CSIRO Data governance program

Within CSIRO, a number of efforts are underway to improve the management and re-use of data at enterprise levels and within individual business units. There is a recognition of the federated nature of the CSIRO operating model and the need for solutions that meet the differing science business needs in various parts of the organization.

The CSRO data governance program aims to develop an integrated interoperable data ecosystem with established accountability for data at all levels, a default assumption of openness, whist ensuring that licensing, ethical and contractual obligations are honoured and supported by data management and data governance tools and infrastructure. The project is being led by CSIRO Information Management & Technology in partnership with CSIRO business units and other corporate functions.

In parallel, to this enterprise wide activity, within the CSIRO Land and Water business unit a Digital Asset Management improvement program (DAMbusters) is underway which aims to support improved data management and reuse practices through a range of technical and institutional interventions.

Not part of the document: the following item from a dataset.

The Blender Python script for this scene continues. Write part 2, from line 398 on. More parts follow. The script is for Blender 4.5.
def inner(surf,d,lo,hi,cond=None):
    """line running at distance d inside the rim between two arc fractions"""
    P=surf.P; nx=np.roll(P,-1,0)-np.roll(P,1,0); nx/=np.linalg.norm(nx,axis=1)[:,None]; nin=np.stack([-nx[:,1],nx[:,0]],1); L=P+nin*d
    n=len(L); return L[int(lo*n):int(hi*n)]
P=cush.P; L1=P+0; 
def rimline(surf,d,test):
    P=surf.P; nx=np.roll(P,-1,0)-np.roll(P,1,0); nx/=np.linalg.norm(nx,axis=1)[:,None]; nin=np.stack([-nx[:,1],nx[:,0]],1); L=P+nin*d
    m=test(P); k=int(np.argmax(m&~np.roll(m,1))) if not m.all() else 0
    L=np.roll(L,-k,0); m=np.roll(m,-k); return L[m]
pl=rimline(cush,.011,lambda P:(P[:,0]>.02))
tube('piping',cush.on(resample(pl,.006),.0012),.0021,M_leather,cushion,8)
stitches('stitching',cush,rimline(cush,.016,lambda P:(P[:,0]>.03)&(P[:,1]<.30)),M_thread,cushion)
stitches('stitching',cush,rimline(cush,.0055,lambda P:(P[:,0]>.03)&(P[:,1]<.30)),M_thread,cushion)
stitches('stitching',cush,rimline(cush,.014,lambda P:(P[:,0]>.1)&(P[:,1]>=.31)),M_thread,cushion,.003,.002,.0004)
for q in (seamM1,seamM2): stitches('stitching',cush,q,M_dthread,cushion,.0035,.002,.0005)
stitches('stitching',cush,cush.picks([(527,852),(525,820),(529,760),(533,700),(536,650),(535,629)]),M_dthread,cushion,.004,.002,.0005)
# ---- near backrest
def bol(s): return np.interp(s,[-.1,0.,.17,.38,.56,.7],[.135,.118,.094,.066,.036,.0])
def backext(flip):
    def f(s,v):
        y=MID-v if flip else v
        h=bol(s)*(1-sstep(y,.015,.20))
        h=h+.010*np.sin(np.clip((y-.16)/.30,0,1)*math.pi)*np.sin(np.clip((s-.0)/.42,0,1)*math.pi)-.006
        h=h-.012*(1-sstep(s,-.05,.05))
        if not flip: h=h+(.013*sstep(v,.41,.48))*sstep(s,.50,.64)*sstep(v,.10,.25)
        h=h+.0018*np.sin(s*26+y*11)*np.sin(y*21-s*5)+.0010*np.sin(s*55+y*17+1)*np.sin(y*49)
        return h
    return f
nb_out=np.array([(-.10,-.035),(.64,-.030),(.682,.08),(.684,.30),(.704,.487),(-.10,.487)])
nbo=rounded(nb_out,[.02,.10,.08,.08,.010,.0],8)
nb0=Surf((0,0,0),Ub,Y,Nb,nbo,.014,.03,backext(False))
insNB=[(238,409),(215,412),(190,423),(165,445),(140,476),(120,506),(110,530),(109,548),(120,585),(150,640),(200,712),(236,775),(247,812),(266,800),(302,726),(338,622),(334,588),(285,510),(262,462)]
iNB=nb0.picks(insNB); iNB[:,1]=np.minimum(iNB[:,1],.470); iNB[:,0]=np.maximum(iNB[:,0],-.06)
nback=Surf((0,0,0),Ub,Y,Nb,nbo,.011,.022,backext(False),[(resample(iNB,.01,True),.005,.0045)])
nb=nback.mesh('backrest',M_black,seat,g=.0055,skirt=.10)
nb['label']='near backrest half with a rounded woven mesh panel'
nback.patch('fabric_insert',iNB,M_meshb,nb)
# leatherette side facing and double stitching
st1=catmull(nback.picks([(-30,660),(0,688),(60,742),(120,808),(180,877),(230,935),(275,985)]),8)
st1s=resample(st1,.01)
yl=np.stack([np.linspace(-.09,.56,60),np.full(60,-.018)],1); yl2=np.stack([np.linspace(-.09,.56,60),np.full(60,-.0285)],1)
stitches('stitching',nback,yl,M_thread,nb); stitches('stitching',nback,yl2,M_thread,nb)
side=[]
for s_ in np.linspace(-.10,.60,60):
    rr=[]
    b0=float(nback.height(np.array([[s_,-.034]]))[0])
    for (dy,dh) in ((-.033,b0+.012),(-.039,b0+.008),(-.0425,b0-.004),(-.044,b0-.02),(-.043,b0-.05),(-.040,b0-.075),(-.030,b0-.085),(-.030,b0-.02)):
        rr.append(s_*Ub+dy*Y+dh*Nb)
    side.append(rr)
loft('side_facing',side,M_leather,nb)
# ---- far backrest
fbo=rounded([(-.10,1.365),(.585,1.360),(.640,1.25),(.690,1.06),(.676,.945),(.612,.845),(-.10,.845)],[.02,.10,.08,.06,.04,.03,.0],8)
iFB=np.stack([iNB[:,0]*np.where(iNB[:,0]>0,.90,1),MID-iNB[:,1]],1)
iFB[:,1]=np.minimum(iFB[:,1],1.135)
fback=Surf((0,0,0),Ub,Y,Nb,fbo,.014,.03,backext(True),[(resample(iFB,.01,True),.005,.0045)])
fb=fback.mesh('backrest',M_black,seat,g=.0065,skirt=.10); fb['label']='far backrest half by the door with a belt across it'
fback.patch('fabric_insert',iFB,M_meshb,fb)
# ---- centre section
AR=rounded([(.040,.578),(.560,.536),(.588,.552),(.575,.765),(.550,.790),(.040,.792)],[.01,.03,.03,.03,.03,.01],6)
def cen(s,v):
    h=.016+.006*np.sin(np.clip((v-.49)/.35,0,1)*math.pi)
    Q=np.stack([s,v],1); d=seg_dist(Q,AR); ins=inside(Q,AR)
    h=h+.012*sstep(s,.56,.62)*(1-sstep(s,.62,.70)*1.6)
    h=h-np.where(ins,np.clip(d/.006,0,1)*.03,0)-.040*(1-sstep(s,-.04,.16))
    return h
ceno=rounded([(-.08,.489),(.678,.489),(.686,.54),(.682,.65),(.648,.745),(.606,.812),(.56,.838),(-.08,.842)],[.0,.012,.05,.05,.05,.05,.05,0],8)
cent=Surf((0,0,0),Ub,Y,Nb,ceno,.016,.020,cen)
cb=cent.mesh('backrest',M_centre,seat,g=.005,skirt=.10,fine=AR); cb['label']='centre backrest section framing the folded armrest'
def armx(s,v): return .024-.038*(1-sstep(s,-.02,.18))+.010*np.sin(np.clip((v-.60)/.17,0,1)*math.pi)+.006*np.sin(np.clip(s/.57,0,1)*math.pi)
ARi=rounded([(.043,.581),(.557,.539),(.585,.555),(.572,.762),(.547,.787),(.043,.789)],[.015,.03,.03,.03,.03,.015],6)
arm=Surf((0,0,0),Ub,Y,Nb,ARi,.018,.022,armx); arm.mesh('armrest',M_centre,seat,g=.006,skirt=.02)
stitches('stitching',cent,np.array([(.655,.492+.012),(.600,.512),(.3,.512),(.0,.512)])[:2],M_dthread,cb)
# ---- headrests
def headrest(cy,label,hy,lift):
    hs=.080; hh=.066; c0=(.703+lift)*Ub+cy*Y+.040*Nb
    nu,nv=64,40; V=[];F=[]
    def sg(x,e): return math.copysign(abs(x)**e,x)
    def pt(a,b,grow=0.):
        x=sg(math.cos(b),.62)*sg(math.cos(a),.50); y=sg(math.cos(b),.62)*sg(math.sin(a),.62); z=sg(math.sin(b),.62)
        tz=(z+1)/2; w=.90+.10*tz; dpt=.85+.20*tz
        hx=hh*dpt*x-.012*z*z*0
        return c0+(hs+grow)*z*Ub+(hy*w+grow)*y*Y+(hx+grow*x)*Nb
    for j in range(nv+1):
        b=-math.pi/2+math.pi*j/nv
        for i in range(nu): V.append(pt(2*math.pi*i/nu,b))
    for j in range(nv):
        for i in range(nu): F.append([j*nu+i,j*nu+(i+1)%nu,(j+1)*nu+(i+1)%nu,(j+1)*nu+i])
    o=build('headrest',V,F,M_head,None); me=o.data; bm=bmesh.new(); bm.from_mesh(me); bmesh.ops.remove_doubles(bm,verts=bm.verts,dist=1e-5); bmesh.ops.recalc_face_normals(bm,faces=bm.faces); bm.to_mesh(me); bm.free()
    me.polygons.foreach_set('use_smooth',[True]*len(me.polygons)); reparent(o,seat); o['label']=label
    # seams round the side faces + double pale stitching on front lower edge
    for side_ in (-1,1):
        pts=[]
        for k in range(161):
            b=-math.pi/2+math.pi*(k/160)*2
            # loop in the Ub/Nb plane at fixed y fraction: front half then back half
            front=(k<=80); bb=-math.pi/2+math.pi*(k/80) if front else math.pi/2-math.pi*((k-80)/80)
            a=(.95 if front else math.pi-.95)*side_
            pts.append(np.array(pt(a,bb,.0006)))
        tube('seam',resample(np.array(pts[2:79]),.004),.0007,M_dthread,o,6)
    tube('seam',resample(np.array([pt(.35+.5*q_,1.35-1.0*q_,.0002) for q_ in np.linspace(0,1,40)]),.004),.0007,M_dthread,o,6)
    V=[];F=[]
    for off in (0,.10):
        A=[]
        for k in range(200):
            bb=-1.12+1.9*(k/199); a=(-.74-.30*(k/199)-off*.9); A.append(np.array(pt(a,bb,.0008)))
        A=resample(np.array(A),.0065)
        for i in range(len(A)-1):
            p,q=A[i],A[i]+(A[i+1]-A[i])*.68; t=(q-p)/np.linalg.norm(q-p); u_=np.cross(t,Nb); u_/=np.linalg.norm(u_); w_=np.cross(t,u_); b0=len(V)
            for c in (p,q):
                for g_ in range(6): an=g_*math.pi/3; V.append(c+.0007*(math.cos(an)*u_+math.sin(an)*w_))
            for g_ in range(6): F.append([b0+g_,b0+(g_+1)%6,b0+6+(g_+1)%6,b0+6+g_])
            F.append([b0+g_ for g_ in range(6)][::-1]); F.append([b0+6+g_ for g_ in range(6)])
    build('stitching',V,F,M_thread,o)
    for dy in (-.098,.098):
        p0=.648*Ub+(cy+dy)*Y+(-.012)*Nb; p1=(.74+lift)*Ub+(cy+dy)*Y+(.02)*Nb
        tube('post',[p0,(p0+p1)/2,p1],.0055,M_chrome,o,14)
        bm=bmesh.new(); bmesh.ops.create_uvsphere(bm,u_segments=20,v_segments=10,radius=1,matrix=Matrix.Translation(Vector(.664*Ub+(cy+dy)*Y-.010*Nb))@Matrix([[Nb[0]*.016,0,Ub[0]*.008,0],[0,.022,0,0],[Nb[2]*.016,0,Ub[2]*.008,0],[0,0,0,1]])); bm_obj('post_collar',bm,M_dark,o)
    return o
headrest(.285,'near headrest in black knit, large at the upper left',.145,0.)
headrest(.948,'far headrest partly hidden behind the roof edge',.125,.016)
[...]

To maximize the value of CSIRO data assets through a range of interventions at CSIRO enterprise-wide and business unit scale, there is a need to understand prevailing attitudes and practices of a range of stakeholders within the organisation and the complex external (legislative, policy, economic, legal) and internal organisational (policy, contractual and IP) environment within which they work. All of these factors shape the systems and practices that we currently use and constrain and inform our ability to change.

A social architecture approach is being used to inform how both the enterprise wide and DAMbusters projects tackle what is a complex multi-dimensions challenge.

This paper will briefly describe the theoretical underpinnings of social architecture focusing on the value, practices and institutional aspects of data. It will describe how social architecture is being used in practice to inform CSIRO efforts at enterprise and business unit level, to understand the current installed base of practices, technology and institutions as well as to design a comprehensive and instrumented change program to guide and monitor the CSIRO data ecosystem improvement. The paper will conclude by offering some lessons learned and pointers for others engaged in similar data oriented improvement programs.


  1. Box, P. and Lemon, D. (2016). Social architecture – cultivating conditions for data sharing. SciDataCon2016, Denver Collorado USA. http://www.scidatacon.org/2016/sessions/37/paper/139/


Paul works in the Environmental Informatics Group in CSIRO Land and Water, building and leading a program of research into the social, institutional and economic aspects large scale distributed information platforms for government. The  ‘social architecture’ practice that he is currently developing, brings together social science, economics and institutional analysis to guide and inform the development of information infrastructures (or systems of systems) that underpin effective policy and decision making.